### Dataset records:
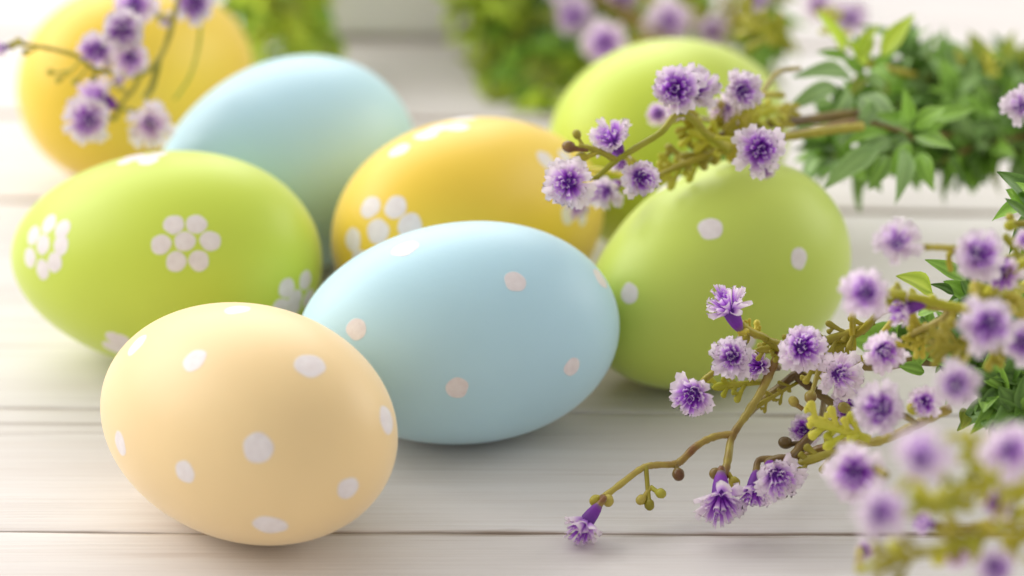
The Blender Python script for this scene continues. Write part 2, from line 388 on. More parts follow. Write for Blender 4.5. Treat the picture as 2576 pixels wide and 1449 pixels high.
def knob_radius(r0, r1, rb, t, tb=0.72):
    if t < tb: return r0+(r1-r0)*t/tb
    u = (t-tb)/(1-tb); return max(1e-5, r1*(1-u)**2+rb*math.sin(math.pi*min(1, (0.12+0.88*u)))**0.6*u**.5 if u < .999 else 1e-5)
petal_rows = [0, .3, .6, .85, 1.0]
WHITE = (0.93, 0.84, 0.90); LILAC = (0.72, 0.42, 0.88); PURP = (0.38, 0.08, 0.62); DEEP = (0.24, 0.025, 0.46)
def mixc(a, b, t): t = max(0, min(1, t)); return tuple(x+(y-x)*t for x, y in zip(a, b))
def grad(t, pale):  # colour along a petal: dyed base, bleached tip
    t = t+pale
    if t < .30: return mixc(DEEP, PURP, t/.30)
    if t < .62: return mixc(PURP, LILAC, (t-.30)/.32)
    return mixc(LILAC, WHITE, (t-.62)/.30)
def flower_mesh(seed, pale=0.0, open_=1.0):
    rnd = random.Random(seed); V, F, T = [], [], []; lop = rnd.uniform(0, 6.28); la = rnd.uniform(.08, .26)
    layers = [(10, .22, 1.0, -.30, -.05, .60, .46), (9, .20, .86, -.25, .20, .46, .32), (8, .16, .64, -.2, .42, .28, .10), (6, .10, .42, -.15, .56, .20, .10), (4, .04, .2, -.1, .56, .15, .0)]
    for li, (n, rb, rt, zb, zt, wd, dp) in enumerate(layers):
        for k in range(n):
            A = 2*math.pi*(k+rnd.uniform(-.25, .25))/n+li*.4
            L = rnd.uniform(.78, 1.08)*(1-la*.5+la*.6*math.cos(A-lop)); rt_ = (rb+(rt-rb)*open_)*L; zt_ = zt+(1-open_)*.55+rnd.uniform(-.16, .16)-la*.8*math.cos(A-lop)
            tw = rnd.uniform(-.5, .5); w_ = wd*rnd.uniform(.8, 1.2); curl = rnd.uniform(-.12, .16)
            tint = rnd.uniform(-.10, .10)
            er = Vector((math.cos(A), math.sin(A), 0)); et = Vector((-math.sin(A), math.cos(A), 0)); ez = Vector((0, 0, 1))
            base = len(V)
            for ri, t in enumerate(petal_rows):
                s = math.sin(t*math.pi/2)
                rr = rb+(rt_-rb)*(t*.55+s*.45); zz = zb+(zt_-zb)*(1-(1-t)**1.7)-curl*t*t
                ww = w_*(.30+.95*t-.35*t*t)
                for ci in range(5):
                    c = (ci-2)/2
                    tt = t
                    ext = 0
                    if ri == 4: ext = [-.13, .02, -.06, .04, -.12][ci]*1.0+rnd.uniform(-.02, .02)
                    dirv = (er*math.cos(tw*t)+et*math.sin(tw*t)*.3)
                    side = et*math.cos(tw*t)+ez*math.sin(tw*t)
                    V.append(er*(rr+ext)+ez*(zz+abs(c)**2*w_*.28+ext*.2)+side*(c*ww*.5))
                    T.append(grad(t+ext+tint+.05*abs(c), pale+dp) if li < 2 else grad((t+ext*.5)**1.8*1.06+tint*.6, pale+dp))
            for ri in range(4):
                for ci in range(4):
                    p = base+ri*5+ci; F.append((p, p+1, p+6, p+5))
    return mesh('flower', V, F, M['petal'], T)
def calyx_mesh():
    V, F = [], []
    Q = [Vector((0, 0, z)) for z in (-1.15, -1.02, -.85, -.6, -.3, -.12)]
    rr = [.12, .17, .23, .28, .31, .24]
    tube(Q, lambda t: rr[min(5, int(round(t*5)))], V, F, 10)
    T = [mixc((.42, .40, .20), PURP, (v.z+1.15)/.2) if v.z < -0.95 else mixc(PURP, (.26, .09, .46), (v.z+1)/.8) for v in V]
    return mesh('calyx', V, F, M['petal'], T)
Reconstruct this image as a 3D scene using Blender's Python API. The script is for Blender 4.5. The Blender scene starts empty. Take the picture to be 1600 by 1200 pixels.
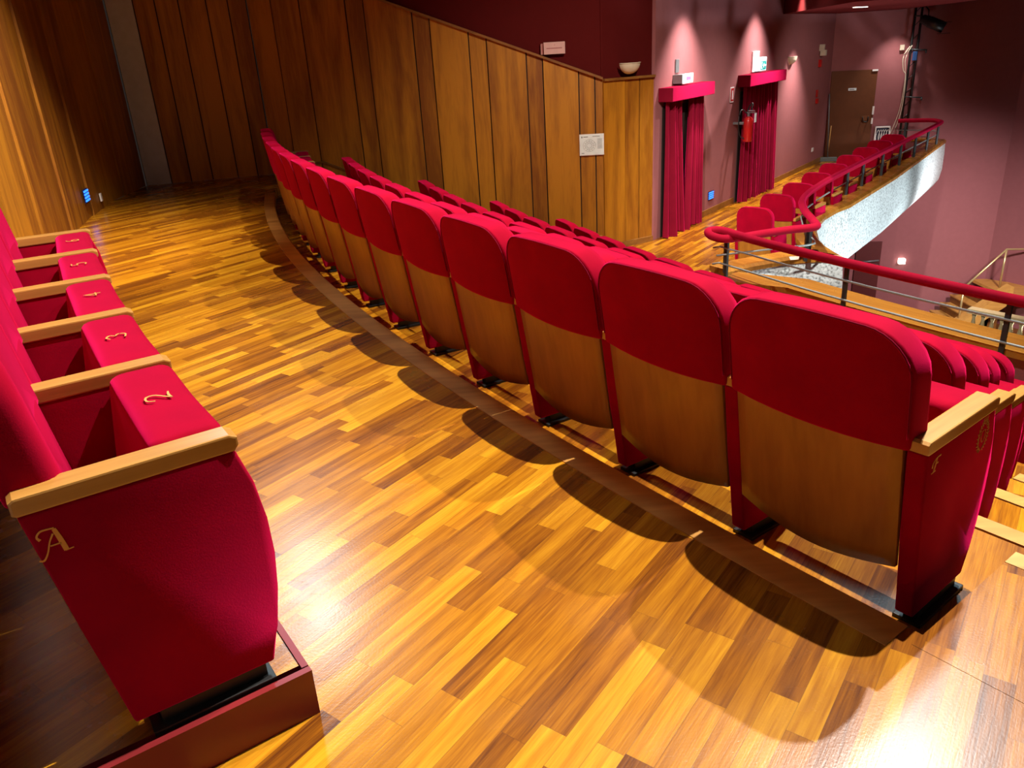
import bpy, bmesh, math, random
from mathutils import Vector, Matrix
from mathutils.geometry import tessellate_polygon
R = math.radians
sc = bpy.context.scene
COL = sc.collection

# ------------------------------------------------------------------ camera
cam = bpy.data.cameras.new('camera')
cam.sensor_width = 36.0; cam.sensor_fit = 'HORIZONTAL'; cam.lens = 27.675
cam.clip_start = 0.02; cam.clip_end = 200
camo = bpy.data.objects.new('camera', cam); COL.objects.link(camo)
def cam_rotation():
    f = 1230.0
    d = Vector((980 - 800, 3500 - 600, f)).normalized(); up = -d
    z = Vector((0, 0, 1)); fw = (z - up * z.dot(up)).normalized()
    rt = fw.cross(up)
    if rt.x < 0: rt = -rt
    m = Matrix((rt, fw, up))                      # camera(x right,y down,z forward) -> world
    c = [m.col[0], -m.col[1], -m.col[2]]
    return Matrix(((c[0][0], c[1][0], c[2][0]), (c[0][1], c[1][1], c[2][1]), (c[0][2], c[1][2], c[2][2])))
M4 = cam_rotation().to_4x4(); M4.translation = Vector((0, 0, 1.6))
camo.matrix_world = M4
sc.camera = camo
sc.view_settings.view_transform = 'Standard'; sc.view_settings.look = 'None'
sc.view_settings.gamma = 1; sc.view_settings.exposure = 0.0
sc.view_settings.use_curve_mapping = False

# ------------------------------------------------------------------ world and lamps
w = bpy.data.worlds.new('world'); sc.world = w; w.use_nodes = True
bg = w.node_tree.nodes['Background']; bg.inputs[0].default_value = (1.0, 0.72, 0.6, 1); bg.inputs[1].default_value = 0.02

def spot(name, loc, target, power, size=60, blend=0.5, rad=0.08, col=(1, 1, 1)):
    l = bpy.data.lights.new(name, 'SPOT'); l.energy = power; l.spot_size = R(size); l.spot_blend = blend
    l.shadow_soft_size = rad; l.color = col
    o = bpy.data.objects.new(name, l); COL.objects.link(o); o.location = loc
    o.rotation_euler = (Vector(target) - Vector(loc)).to_track_quat('-Z', 'Y').to_euler()
    return o
WARM = (1.0, 0.86, 0.70); NEUT = (1.0, 0.94, 0.86); COOL = (0.86, 0.95, 1.0)
spot('spot_hall_near', (1.91, 3.56, 6.64), (-0.4, 4.2, 0), 4000, 90, 0.85, 0.03, NEUT)
spot('spot_hall_far', (3.64, 5.57, 6.69), (0.4, 3.2, 0), 2500, 72, 0.8, 0.05, NEUT)
spot('spot_hall_left', (-2.9, 8.8, 5.2), (-1.2, 3.0, 0), 520, 54, 0.9, 0.28, (0.62, 0.90, 1.0))
spot('spot_rows', (5.65, 8.64, 8.0), (1.3, 7.4, -0.8), 6500, 52, 0.7, 0.10, NEUT)
spot('spot_floor_glare', (5.65, 8.64, 7.9), (0.95, 1.45, 0.0), 900, 20, 1.0, 0.3, (0.62, 0.90, 1.0))  # added narrow spot, there only to make the cool glare on the near floor
spot('spot_panels', (2.6, 7.0, 4.5), (1.2, 12.6, -0.4), 1400, 62, 1.0, 0.15, WARM)
spot('spot_left_wall', (-3.0, 6.2, 5.0), (-4.6, 7.6, 0.3), 2600, 58, 1.0, 0.10, WARM)
spot('spot_gallery_rear', (0.2, 4.6, 5.6), (4.9, 12.8, -1.4), 6500, 34, 0.8, 0.10, NEUT)
spot('spot_gallery_side', (6.5, 11.8, 4.6), (4.3, 14.4, -1.3), 1100, 58, 0.8, 0.05, NEUT)
spot('spot_gallery_deep', (8.3, 15.4, 1.8), (7.6, 19.0, -0.5), 200, 95, 0.9, 0.05, NEUT)

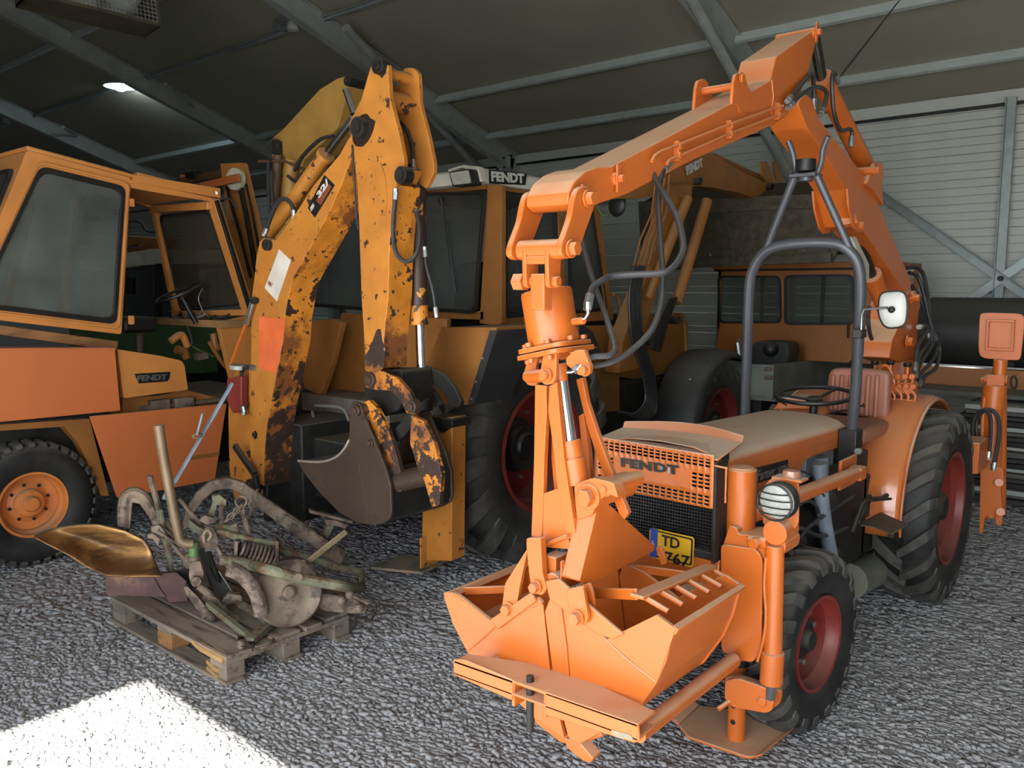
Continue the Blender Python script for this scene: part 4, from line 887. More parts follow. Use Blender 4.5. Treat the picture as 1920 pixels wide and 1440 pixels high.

### Directive:
Check every line for "part" and show the ones that have it.

### Result of this exercise:
The Blender Python script for this scene continues. Write part 2, from line 388 on. More parts follow. Write for Blender 4.5. Treat the picture as 2576 pixels wide and 1449 pixels high.
Continue the Blender Python script for this scene: part 4, from line 887. More parts follow. Use Blender 4.5. Treat the picture as 1920 pixels wide and 1440 pixels high.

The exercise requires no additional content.